伊藤忠商事社長・会長を歴任され、中国特命大使を務められた、丹羽宇一郎氏の講演を聴きました。
内容は、世界情勢と日中関係についてでしたが、おもしろい話がありました。
「嘘」についてです。要約すればこんな話でした。
「ヒトは嘘をつく生き物だ。しかし、特に企業のトップや政治家が嘘をつくと、とんでもないことになる。そして、嘘は必ずばれる。」
今話題の財務省の改ざん問題などを見ても、本当に嘘というものはばれるもので、大変な結果を招くということがよくわかります。
他にも、テレビニュースで、お偉い方々が「申し訳ございませんでした」と頭を下げ、バーコードのような頭頂を見せているのを頻繁に見ます。
ヒトは嘘をつく生き物ですが自戒してそれを避けることはできます。これはヒトにしかできないヒトの美徳です。
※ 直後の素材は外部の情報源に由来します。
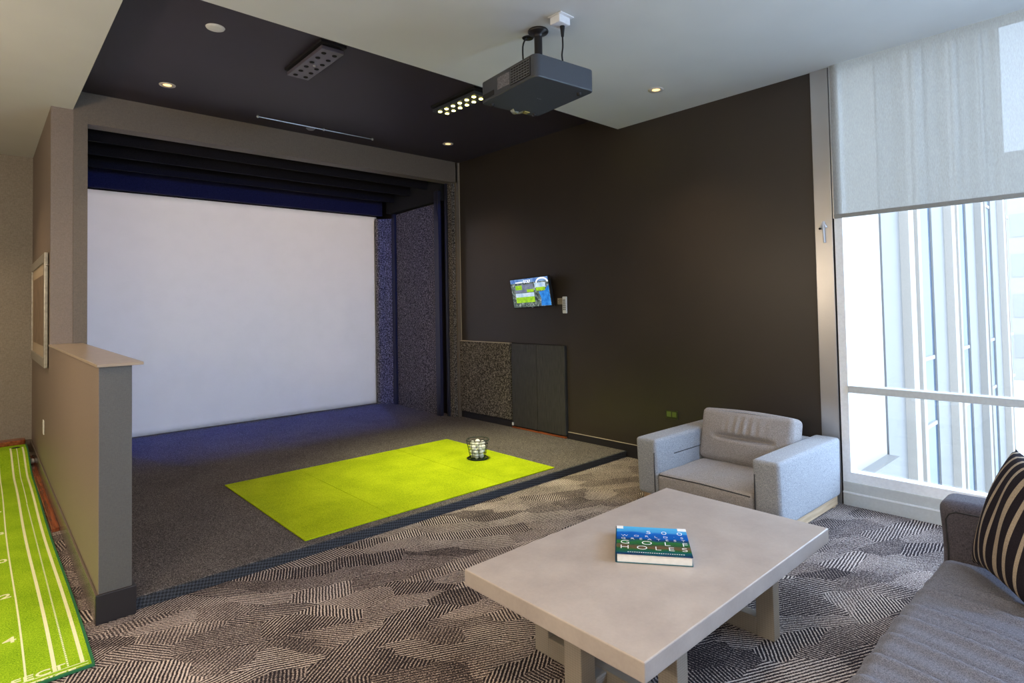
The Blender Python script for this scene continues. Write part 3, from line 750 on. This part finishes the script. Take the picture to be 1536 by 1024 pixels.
for x in (-Dp/2+.10, Dp/2-.07):
    for y in (-Wd/2+.045, Wd/2-.045): put(MB().box(-.02, .02, -.02, .02, 0, .013), 'foot', M['oak'], (x, y, 0), t, smooth=False)

# ------------------------------------------------------------------ coffee table
TX0, TX1, TY0, TY1, TZ = 1.395, 2.80, .998, 1.828, .383
t = empty('coffee_table', ((TX0+TX1)/2, (TY0+TY1)/2, 0)); tag(t, 'rectangular pale stone coffee table on woven loop legs in front of the armchair', 'coffee table')
under(t, bx('tabletop', M['stone'], TX0, TX1, TY0, TY1, TZ-.062, TZ, bevel=.004))
def loopY(xa, xb, ya, yb, z0, z1, w):
    return MB().box(xa, xb, ya, ya+w, z0, z1).box(xa, xb, yb-w, yb, z0, z1).box(xa, xb, ya+w, yb-w, z0, z0+w).box(xa, xb, ya+w, yb-w, z1-w, z1)
zb_ = TZ-.0625
under(t, loopY(1.68, 1.745, 1.075, 1.735, .001, zb_, .075).build('leg_frame', M['legweave'], bevel=.003))
under(t, loopY(2.412, 2.467, 1.082, 1.735, .001, zb_, .075).build('leg_frame', M['legweave'], bevel=.003))
xa, xb, ya, yb, w = 1.54, 2.60, 1.365, 1.445, .075
mb = MB().box(xa, xa+w, ya, yb, .001, zb_).box(xb-w, xb, ya, yb, .001, zb_)
for a, e_ in ((xa+w, 1.6795), (1.7455, 2.4115), (2.4675, xb-w)):
    mb.box(a, e_, ya, yb, .001, w).box(a, e_, ya, yb, zb_-w, zb_)
under(t, mb.build('cross_frame', M['legweave'], bevel=.003))

# book
bq = [Vector((x*1.0103, y*1.0103)) for x, y in ((1.836, 1.434), (2.009, 1.202), (2.243, 1.38), (2.064, 1.605))]
ang = math.atan2(-(1.434-1.202), (2.009-1.836)); bw = (bq[1]-bq[0]).length; bd = (bq[3]-bq[0]).length
t = empty('golf_book', (bq[0].x, bq[0].y, TZ+.0005), ang); tag(t, 'thick blue and green hardcover golf book lying on the coffee table', 'book')
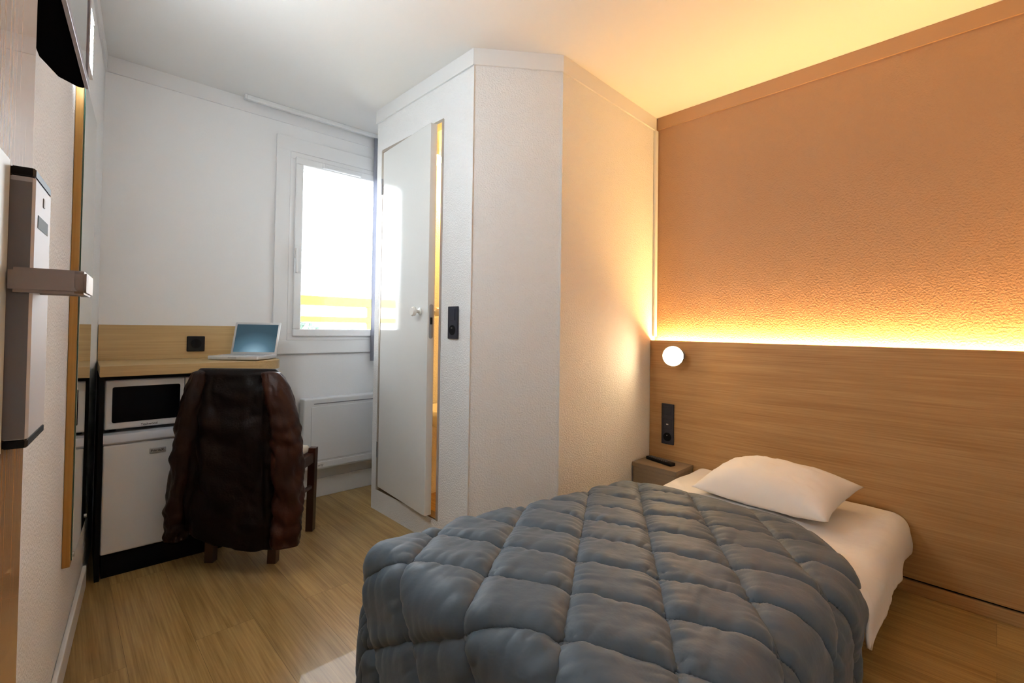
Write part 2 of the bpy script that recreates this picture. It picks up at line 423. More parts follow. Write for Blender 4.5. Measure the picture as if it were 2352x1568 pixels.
# ------------------------------------------------------------------ outside
FO = FB
b_ = struct(MB().box(-6, 9, 0.35, 9, -0.2, -0.05), 'trim_12', M_concrete, FO, 'pale terrace outside the window')
def railing():
    r = thing('balcony_railing', 'yellow painted metal railing seen through the window', 'railing', FB, 0.6, 0.75, 0)
    MB().box(-0.6, 1.9, -0.02, 0.02, 1.225, 1.30, .004).build('top_rail', M_rail_y, r)
    MB().box(-0.6, 1.9, -0.02, 0.02, 1.095, 1.14, .004).build('bottom_rail', M_rail_y, r)
    for x in (-0.58, 1.13, 1.88): MB().box(x - .016, x + .016, -0.018, 0.018, -0.05, 1.23, .003).build('post', M_rail_y, r)
    return r
railing()
def bush(x, y, h, r0, seed, label):
    t = thing('bush', label, 'bush', FB, x, y, -0.05, group=None)
    rnd = random.Random(seed)
    mb = MB()
    for i in range(900):
        th = rnd.uniform(0, 2 * PI); ph = math.acos(rnd.uniform(-0.6, 1)); rr_ = r0 * (0.55 + 0.5 * rnd.random())
        c = Vector((rr_ * math.sin(ph) * math.cos(th), rr_ * math.sin(ph) * math.sin(th), h - r0 + rr_ * math.cos(ph)))
        q = Vector((rnd.gauss(0, 1), rnd.gauss(0, 1), rnd.gauss(0, 1))).normalized(); w = q.orthogonal().normalized()
        s_ = 0.05
        vs = [mb.bm.verts.new(c + q * s_), mb.bm.verts.new(c + w * s_ * .5), mb.bm.verts.new(c - q * s_), mb.bm.verts.new(c - w * s_ * .5)]
        mb.bm.faces.new(vs)
    mb.build('foliage', M_leaf, t)
    MB().tube([(0, 0, 0), (0.02, 0, h * .4), (0, 0.03, h * .8)], [0.04, 0.03, 0.015], 8).build('stem', M_chair, t)
bush(0.55, 2.6, 1.33, 0.45, 1, 'leafy green bush beyond the railing, left one'); bush(1.7, 2.9, 1.24, 0.5, 2, 'leafy green bush beyond the railing, right one')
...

しかしその一方で、生来は嘘をつくものだということを自覚しなければならないのだと僕は思います。それを自覚してこそ自戒も可能になるのです。
さて、僕が行っているヒトブランドコンサルティングでは、色々な手法でクライアントの本質をあぶりだしていきます。「あなたは本当は何者ですか?」ということを答えてもらうわけです。
しかし、ほとんどの方は、自分は何者かということに気付いていません。そして、他人には良く見られたいという、これもヒトの本性のために、どうしても格好付けてしまい、それが本当の自分への理解を妨げます。
そんなときによく言う言葉があります。
「ヒトの中には善と悪が両方ある。キレイな部分もあれば汚い部分、イヤな部分もある。それがヒトの構造。しかし、ヒトは誰でも他人からよく思われたいから、自分の悪の部分、汚い部分は認めたくないし、その意識があるために、そんな部分があることさえ気付きにくくなっている。自分の悪を認めることが本当の自分理解につなるよ。」
自分の善しか認めないということは半分の自分しか認めていないということ。自分の悪を認めてはじめて自分を全て受け入れたことになります。そうなって初めて「清濁併せ飲む」ことができ、言動にも厚みが出てきます。そして、確実に、見える景色が変わってくるんです。